Obviamente que para os jovens da esquerda do CPGD na década de oitenta, a radicalidade implicava em certa maneira superficial de visualizar o direito. O Direito não seria mais do que um epifenômeno da circulação da mercadoria numa sociedade de classes. Até hoje essa infantilização do pensamento ainda encontra guarida no direito e em certa crítica simplificadora do real. Sem reivindicar o marxismo Warat era mais dialético ao conceituar e viver o direito que muitos autodeclarados marxistas de carteirinha.

A iconoclastia sempre foi um de suas características. Não se seduziu de forma irreversível com o clima ser ou não ser do PT, como afirmamos. Luiz Fernando Coelho certa vez ao apresentar um dos livros de Warat disse que seu principal papel era o de atiçar. Isso mesmo, atiçar a imaginação. Por issso podemos dizer que com Warat tivemos, sem dúvidas,  um alicerce valioso para a crítica que esperamos ainda hoje ver na academia jurídica brasileira. Nosso CPGD deve estar atento aos seus fundamentos, não se deixando enganar por uma visão de ciência que burocratizada, acaba premiando a melhor estatística, sem maiores considerações sobre conteúdos e validade de artigos e teses. Um livro por vezes necessita de décadas para ser compreendido e impactar as práticas sociais no direito, mormente se considerarmos que nossa cultura jurídica ainda recepciona e reproduz nichos de pré-modernidade, renovando-os, sofisticando-os enquanto espaços particulares dentro das esferas públicas.
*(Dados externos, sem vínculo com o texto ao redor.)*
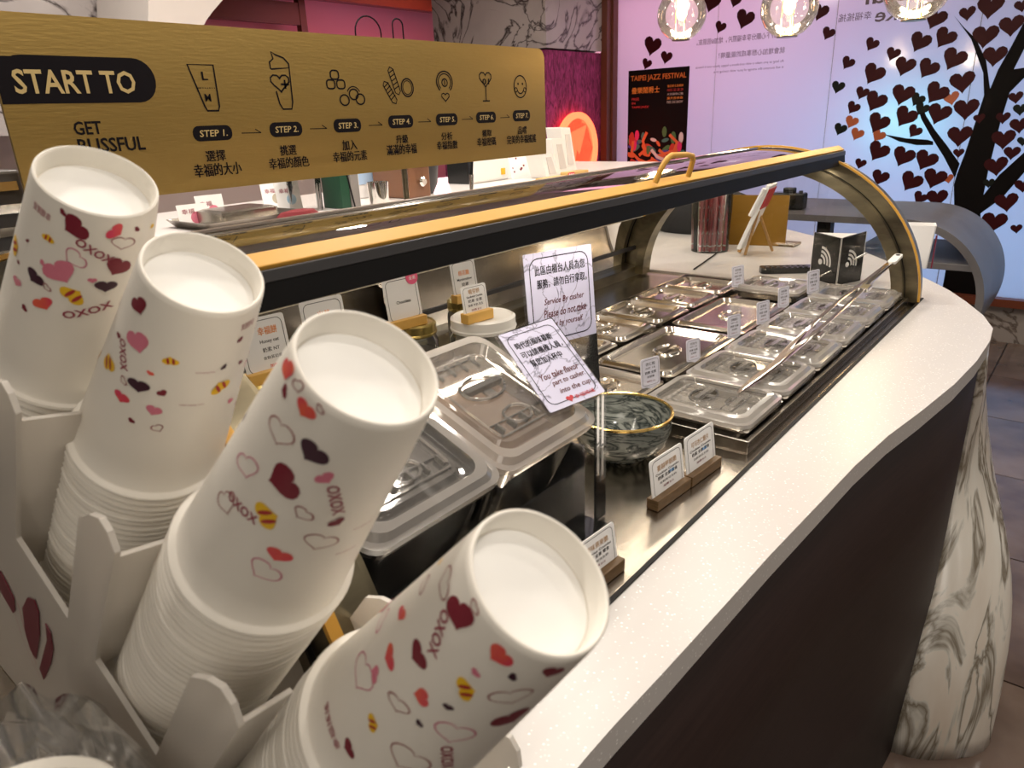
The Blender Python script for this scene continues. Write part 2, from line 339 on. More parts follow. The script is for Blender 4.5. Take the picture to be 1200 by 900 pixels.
# wall with the big filmed window
wf = struct('wall_window', MB().box((XW + .06, 1.2, .115), (.12, 5.6, .23)).box((XW + .06, 1.2, 2.34), (.12, 5.6, .38)), lowmar)
win = thing('window_1', (XW, 0, 0), None, None); win['kind'] = 'structure'
fm = MB(); fm.box((-.02, .9, .24), (.08, 4.15, .045)); fm.box((-.02, 2.965, 1.20), (.08, .05, 1.94)); fm.box((-.02, .9, 2.145), (.08, 4.15, .05)); fm.box((-.02, -1.15, 1.20), (.08, .05, 1.94))
fm.build('window_frame', redwood, win)
for a, c in ((2.94, 2.19), (2.19, 1.45), (1.45, .71), (.71, -.03), (-.03, -1.12)):
    MB().box((0, (a + c) / 2, 1.19), (.006, a - c - .004, 1.87)).build('pane', film, win)
hearts = [(1.49,1.73,.07,'M'),(1.24,1.65,.07,'M'),(1.12,1.59,.07,'M'),(1.36,1.56,.07,'M'),(.93,1.75,.1,'M'),(.99,1.64,.1,'M'),(.87,1.65,.1,'M'),(.78,1.76,.07,'M'),(.68,1.78,.11,'M'),(.57,1.68,.1,'M'),(.68,1.64,.11,'M'),(.62,1.54,.1,'M'),(.81,1.54,.11,'M'),(1.05,1.52,.1,'M'),(.93,1.5,.1,'M'),(1.21,1.49,.11,'M'),(.75,1.42,.11,'M'),(1.4,1.43,.07,'D'),(1.26,1.39,.07,'M'),(1.18,1.34,.11,'M'),(1.04,1.37,.11,'M'),(.87,1.37,.11,'M'),(.79,1.34,.07,'O'),(.71,1.28,.11,'M'),(1.3,1.31,.07,'M'),(.96,1.34,.07,'D'),(.93,1.29,.07,'D'),(.84,1.26,.11,'M'),(1.01,1.25,.11,'M'),(1.3,1.23,.07,'O'),(1.36,1.19,.07,'D'),(1.15,1.22,.11,'M'),(1.26,1.16,.07,'O'),(1.14,1.15,.07,'O'),(.95,1.17,.07,'M'),(.72,1.14,.11,'M'),(.49,1.33,.06,'M'),(.46,1.27,.06,'D'),(.53,1.23,.06,'M'),(.45,1.19,.08,'M'),(.51,1.12,.1,'M'),(.42,1.11,.05,'D'),(.54,1.77,.06,'M'),(.64,1.23,.05,'M'),(1.13,1.06,.11,'M'),(.99,1.03,.11,'M'),(.87,1.01,.11,'M'),(1.22,.99,.06,'M'),(1.1,.91,.09,'M'),(.93,.89,.11,'M'),(.81,.91,.11,'M'),(.87,.8,.07,'M'),(.78,.8,.1,'M'),(.52,.98,.1,'M'),(.46,1.05,.07,'M'),(.54,.89,.05,'D'),(.48,.68,.11,'M'),(.37,.65,.05,'M'),(.44,.79,.1,'M'),(.38,.88,.07,'M'),(.74,.91,.05,'O'),(.71,1.05,.05,'M'),(2.24,1.98,.11,'M'),(2.08,1.97,.07,'M'),(2.01,1.86,.11,'M'),(2.17,1.83,.07,'M'),(2.66,1.76,.12,'M'),(2.55,1.68,.08,'M'),(2.7,1.65,.07,'M'),(1.55,1.85,.09,'M')]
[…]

A obra que Warat nos herda ainda precisa ser estudada em sua profundidade, repito. Não se trata de explicitar o que ele quis dizer com tantas incursões conceituais e com extrema sensibilidade. Seus escritos são por regra ensaísticos, quando não poéticos. Resulta daí um alcance ainda maior a ser redescoberto.  Warat está menos para uma ideia de conhecimento/ciência e mais para um apelo às possibilidades de conceitos em termos hermenêuticos, ou dos sentidos possíveis que sua obra tensiona.